To be done: Print, without altering anything, the lines from the one that holds "Write the bpy" to the one that holds "SC.camera = cam", inclusive. No other lines belong in the output.
#### Given information ####
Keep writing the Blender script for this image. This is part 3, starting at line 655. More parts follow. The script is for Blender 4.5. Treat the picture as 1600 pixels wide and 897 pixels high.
####
#### Given information ####
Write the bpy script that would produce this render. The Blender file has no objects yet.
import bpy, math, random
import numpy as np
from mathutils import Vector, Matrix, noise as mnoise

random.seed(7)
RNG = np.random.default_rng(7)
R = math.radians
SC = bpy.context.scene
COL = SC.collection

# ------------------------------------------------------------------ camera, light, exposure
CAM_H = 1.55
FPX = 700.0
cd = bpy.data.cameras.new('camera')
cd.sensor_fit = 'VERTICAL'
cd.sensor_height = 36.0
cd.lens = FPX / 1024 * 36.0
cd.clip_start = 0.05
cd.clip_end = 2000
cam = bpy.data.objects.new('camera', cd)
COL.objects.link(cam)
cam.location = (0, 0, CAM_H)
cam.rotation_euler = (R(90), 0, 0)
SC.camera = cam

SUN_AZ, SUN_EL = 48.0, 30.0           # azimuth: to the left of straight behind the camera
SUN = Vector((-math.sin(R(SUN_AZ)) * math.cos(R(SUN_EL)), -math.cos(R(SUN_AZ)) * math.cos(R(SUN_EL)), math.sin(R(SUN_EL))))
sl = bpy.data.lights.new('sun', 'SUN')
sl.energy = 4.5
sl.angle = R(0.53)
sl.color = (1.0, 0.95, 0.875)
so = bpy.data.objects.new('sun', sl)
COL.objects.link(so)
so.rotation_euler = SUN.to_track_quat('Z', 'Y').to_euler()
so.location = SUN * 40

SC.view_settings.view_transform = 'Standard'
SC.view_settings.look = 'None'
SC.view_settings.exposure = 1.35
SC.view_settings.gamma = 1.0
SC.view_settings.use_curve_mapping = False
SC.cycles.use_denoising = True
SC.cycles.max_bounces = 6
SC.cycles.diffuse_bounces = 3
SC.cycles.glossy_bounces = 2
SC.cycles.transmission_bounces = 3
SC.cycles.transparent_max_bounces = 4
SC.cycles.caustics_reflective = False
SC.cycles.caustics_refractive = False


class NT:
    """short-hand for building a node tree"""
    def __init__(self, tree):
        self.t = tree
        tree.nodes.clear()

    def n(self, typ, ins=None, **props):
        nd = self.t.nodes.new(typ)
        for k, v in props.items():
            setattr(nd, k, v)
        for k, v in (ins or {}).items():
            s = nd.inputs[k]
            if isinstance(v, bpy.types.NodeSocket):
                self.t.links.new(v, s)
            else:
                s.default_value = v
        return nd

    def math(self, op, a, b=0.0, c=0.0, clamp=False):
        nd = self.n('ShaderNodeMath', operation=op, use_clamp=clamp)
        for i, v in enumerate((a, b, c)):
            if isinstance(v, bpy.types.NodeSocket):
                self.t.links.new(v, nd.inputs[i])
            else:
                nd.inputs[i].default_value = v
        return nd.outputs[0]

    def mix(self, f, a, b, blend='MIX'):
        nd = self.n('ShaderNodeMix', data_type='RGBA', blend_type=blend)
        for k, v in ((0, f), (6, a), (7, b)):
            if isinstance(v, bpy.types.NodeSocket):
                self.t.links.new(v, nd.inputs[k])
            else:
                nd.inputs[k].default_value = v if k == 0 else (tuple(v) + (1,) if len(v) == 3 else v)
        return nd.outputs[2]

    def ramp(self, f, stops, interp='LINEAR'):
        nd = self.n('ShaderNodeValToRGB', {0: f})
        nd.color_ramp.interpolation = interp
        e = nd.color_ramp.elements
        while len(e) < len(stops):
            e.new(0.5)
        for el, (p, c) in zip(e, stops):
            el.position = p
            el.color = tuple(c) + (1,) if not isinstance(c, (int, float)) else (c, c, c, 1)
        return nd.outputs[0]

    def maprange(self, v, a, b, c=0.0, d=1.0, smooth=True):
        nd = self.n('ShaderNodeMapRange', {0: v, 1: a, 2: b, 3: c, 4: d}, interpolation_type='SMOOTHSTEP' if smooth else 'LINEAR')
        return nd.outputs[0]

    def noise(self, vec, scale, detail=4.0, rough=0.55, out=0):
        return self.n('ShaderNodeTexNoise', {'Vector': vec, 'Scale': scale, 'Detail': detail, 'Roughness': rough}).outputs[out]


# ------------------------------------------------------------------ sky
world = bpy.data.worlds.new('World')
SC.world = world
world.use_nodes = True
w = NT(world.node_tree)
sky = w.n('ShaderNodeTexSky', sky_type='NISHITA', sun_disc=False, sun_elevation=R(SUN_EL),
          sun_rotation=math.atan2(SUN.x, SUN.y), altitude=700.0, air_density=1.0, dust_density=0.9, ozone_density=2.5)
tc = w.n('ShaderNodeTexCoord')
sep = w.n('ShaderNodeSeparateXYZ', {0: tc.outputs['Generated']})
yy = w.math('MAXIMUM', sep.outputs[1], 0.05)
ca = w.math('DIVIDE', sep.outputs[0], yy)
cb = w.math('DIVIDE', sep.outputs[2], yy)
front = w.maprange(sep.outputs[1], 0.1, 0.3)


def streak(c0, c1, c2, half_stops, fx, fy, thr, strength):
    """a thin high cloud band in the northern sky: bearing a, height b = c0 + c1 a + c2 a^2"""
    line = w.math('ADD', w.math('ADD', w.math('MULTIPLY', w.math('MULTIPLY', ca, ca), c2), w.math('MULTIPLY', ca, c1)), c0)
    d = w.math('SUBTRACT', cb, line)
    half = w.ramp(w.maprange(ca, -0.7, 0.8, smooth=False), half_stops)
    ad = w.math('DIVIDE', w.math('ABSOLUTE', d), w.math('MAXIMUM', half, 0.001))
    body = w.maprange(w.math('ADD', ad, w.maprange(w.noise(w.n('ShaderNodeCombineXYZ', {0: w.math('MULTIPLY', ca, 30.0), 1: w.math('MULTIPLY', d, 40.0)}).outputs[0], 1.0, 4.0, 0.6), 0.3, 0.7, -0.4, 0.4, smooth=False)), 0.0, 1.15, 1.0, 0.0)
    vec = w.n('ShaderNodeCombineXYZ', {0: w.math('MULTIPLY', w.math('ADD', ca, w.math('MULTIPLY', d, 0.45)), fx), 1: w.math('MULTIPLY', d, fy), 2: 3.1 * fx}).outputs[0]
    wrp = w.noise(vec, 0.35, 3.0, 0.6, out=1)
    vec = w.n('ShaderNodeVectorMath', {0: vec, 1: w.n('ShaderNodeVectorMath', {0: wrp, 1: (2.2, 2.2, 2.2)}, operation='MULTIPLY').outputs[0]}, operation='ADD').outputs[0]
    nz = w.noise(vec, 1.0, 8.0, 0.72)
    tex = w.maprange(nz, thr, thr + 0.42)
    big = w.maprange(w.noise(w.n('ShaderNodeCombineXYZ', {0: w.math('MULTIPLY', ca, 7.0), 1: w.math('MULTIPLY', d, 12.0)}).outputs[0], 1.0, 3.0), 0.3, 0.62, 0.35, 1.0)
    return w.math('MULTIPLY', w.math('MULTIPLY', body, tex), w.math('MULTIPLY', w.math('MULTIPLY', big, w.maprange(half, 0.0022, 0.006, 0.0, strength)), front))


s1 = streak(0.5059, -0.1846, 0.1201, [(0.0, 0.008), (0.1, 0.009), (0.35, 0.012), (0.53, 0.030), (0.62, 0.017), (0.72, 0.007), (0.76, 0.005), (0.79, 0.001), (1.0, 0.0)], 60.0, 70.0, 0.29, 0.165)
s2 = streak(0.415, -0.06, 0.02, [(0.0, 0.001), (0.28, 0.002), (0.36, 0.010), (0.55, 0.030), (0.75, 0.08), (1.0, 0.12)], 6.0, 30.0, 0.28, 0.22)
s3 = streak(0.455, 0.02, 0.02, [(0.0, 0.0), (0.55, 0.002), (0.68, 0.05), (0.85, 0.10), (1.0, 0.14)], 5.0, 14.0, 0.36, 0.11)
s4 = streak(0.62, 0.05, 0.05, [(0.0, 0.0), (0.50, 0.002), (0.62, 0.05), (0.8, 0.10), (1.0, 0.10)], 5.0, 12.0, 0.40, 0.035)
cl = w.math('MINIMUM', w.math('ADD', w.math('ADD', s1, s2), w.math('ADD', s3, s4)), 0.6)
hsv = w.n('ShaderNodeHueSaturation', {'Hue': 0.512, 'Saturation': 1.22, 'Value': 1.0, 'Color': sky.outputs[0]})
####
#### Given information ####
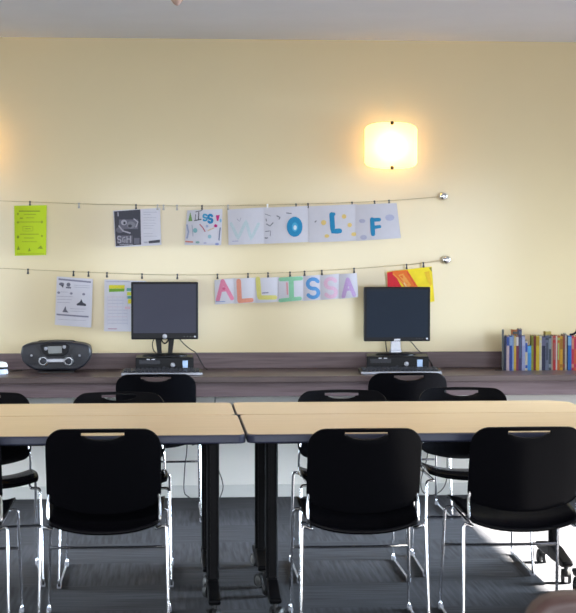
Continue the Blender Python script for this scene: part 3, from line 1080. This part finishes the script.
####
Task solution:
Write the bpy script that would produce this render. The Blender file has no objects yet.
import bpy, math, random
import numpy as np
from mathutils import Vector, Matrix, noise as mnoise

random.seed(7)
RNG = np.random.default_rng(7)
R = math.radians
SC = bpy.context.scene
COL = SC.collection

# ------------------------------------------------------------------ camera, light, exposure
CAM_H = 1.55
FPX = 700.0
cd = bpy.data.cameras.new('camera')
cd.sensor_fit = 'VERTICAL'
cd.sensor_height = 36.0
cd.lens = FPX / 1024 * 36.0
cd.clip_start = 0.05
cd.clip_end = 2000
cam = bpy.data.objects.new('camera', cd)
COL.objects.link(cam)
cam.location = (0, 0, CAM_H)
cam.rotation_euler = (R(90), 0, 0)
SC.camera = cam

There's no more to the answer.